题目描述
Some people think that the bigger an elephant is, the smarter it is. To disprove this, you want to take
the data on a collection of elephants and put as large a subset of this data as possible into a sequence
so that the weights are increasing, but the IQ’s are decreasing.
Input
The input will consist of data for a bunch of elephants, one elephant per line, terminated by the end-
of-file. The data for a particular elephant will consist of a pair of integers: the first representing its size
in kilograms and the second representing its IQ in hundredths of IQ points. Both integers are between
1 and 10000. The data will contain information for at most 1000 elephants. Two elephants may have
the same weight, the same IQ, or even the same weight and IQ.
Output
Say that the numbers on the i-th data line are W[i] and S[i]. Your program should output a sequence
of lines of data; the first line should contain a number n; the remaining n lines should each contain
a single positive integer (each one representing an elephant). If these n integers are a[1], a[2],…, a[n]
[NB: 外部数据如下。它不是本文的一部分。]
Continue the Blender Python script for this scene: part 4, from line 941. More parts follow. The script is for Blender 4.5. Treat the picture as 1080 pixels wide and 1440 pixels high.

then it must be the case that
W[a[1]] < W[a[2]] < … < W[a[n]]
and
S[a[1]] > S[a[2]] > … > S[a[n]]
In order for the answer to be correct, n should be as large as possible. All inequalities are strict:
weights must be strictly increasing, and IQs must be strictly decreasing.
There may be many correct outputs for a given input, your program only needs to find one.
Sample Input
6008 1300
6000 2100
500 2000
1000 4000
1100 3000
6000 2000
8000 1400
6000 1200
2000 1900
Sample Output
4
4
5
9
7
简单说下这题
这道题目很明显是LIS的改编,那么这道题目怎么写呢?这道题目大概就是叫你求出一个规律,体重越大智商越低。这道题目我们可以先对智商排序,然后对体重用LIS来求出。这题题目本身不难,有点难的地方(其实是我的知识盲区,开始不懂这个)就是路径的输出,在网上blog看了下,对于LIS本身而已,我所用的nlogn的算法所求出来的路径并不是正确的路径,但是求出的长度是正确的(开始一直WA,想了下是这个原因,对这方面不是很熟悉是原罪)。
对于LIS,nlogn的算法,用的是倒序输出。首先用一个数组pos记录下每个dp过程中数在dp数组中的位置。然后对原数组倒序遍历,找出每个位置(dp数组)对应的第一个出现的位置(原数组)并记录下来,正序输出即是答案。
这个倒序输出的思想,我认为是利用了贪心,因为dp的时候,每个位置对应的记录的数一直在变,一直在记录潜力较大的数,相当于天然记录了每个数的潜力大小,所以我们只需要利用这个,记录每个数出现在dp数组中的对应位置,然后倒序存储路径(从后面的位置开始是为了后数不受先数影响),每次选出最优的数的位置,最后得到的就是答案了。
#include<cstdio>
#include<algorithm>
#include<iostream>
using namespace std;
#define ll long long
typedef struct
{
int w;
int s;
int local;
} node;
node a[1005],c[1005];
int pos[1005],ans[1005];
int len=1,maxlen=0;
bool cmp(node x,node y)
{
return x.s>=y.s;
}
int bs(int key)
{
int mid,x=1,y=maxlen;
while(x<=y)
{
mid=(x+y)>>1;
if(c[mid].w<key)
x=mid+1;
else
y=mid-1;
}
return x;
}
int main()
{
while(scanf("%d%d",&a[len].w,&a[len].s)!=EOF)
{
a[len].local=len;
len++;
}
sort(a+1,a+len,cmp);
for(int i=1; i<len; i++)
{
int k;
k=bs(a[i].w);
pos[i]=k;
c[k]=a[i];
maxlen=max(k,maxlen);
}
cout<<maxlen<<endl;
int t=maxlen;
for(int i=len-1;i>0;i--){
if(pos[i]==t){
ans[t--] = a[i].local;//获得正确路径
}
if(maxlen<1) break;
}
for(int i=1;i<=maxlen;i++)
cout<<ans[i]<<endl;
return 0;
}